화학공학소재연구정보센터
Inorganic Chemistry, Vol.55, No.22, 11716-11726, 2016
Insight into Understanding Dielectric Behavior of a Zn-MOF Using Variable-Temperature Crystal Structures, Electrical Conductance, and Solid-State C-13 NMR Spectra
A Zn-based metal-organic framework (MOF)/porous coordination polymer (PCP), (EMIM)[Zn(SIP)] (1) (SIP3 = 5-sulfoisophthalate, EMIM+ = 1-ethyl-3-methylimidazolium), was synthesized using the ionothermal reaction. The Zn2+ ion adopts distorted square pyramid coordination geometry with five oxygen atoms from three carboxylates and one sulfo group. One of two carboxylates in SIP3 serves as a mu(2)-bridge ligand to link two Zn2+ ions and form the dinuclear SBU, and such SBUs are connected by SIP3 ligands to build the three-dimensional framework with rutile (rtl) topology. The cations from the ion-liquid fill the channels.
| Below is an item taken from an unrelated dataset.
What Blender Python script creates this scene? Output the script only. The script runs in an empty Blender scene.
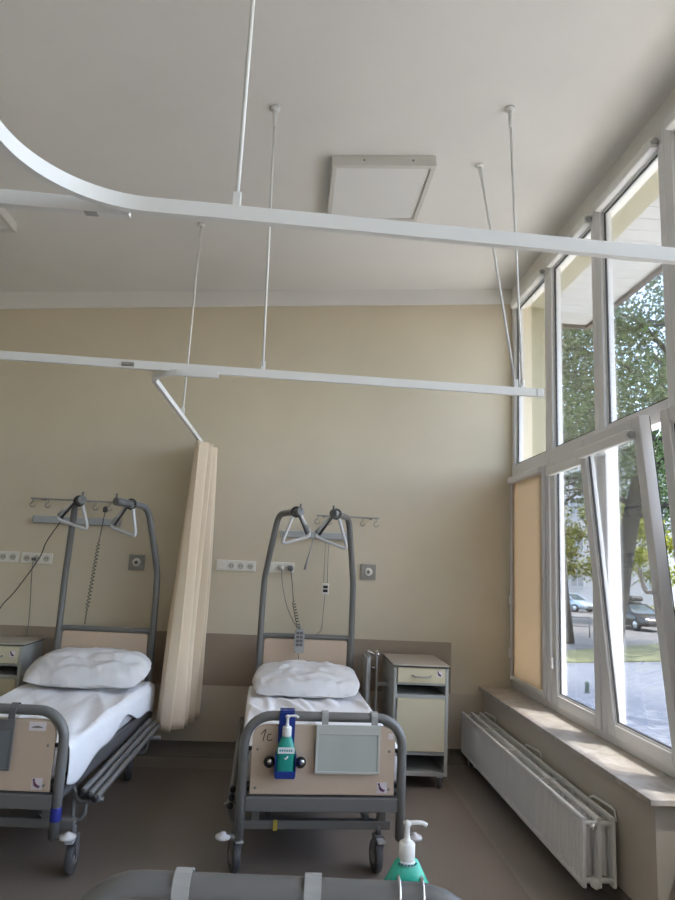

This MOF/PCP shows two-step dielectric anomalies together with two-step dielectric relaxations; the variable-temperature single-crystal structure analyses disclosed the dielectric anomaly occurring at ca. 280 K is caused by an isostructural phase transition. Another dielectric anomaly is related to the dynamic disorder of the cations in the channels. Electric modulus, conductance, and variable-temperature solid-state C-13 CP/MAS NMR spectra analyses revealed that two-step dielectric relaxations result from the dynamic motion of the cations as well as the direct-current conduction and electrode effect, respectively.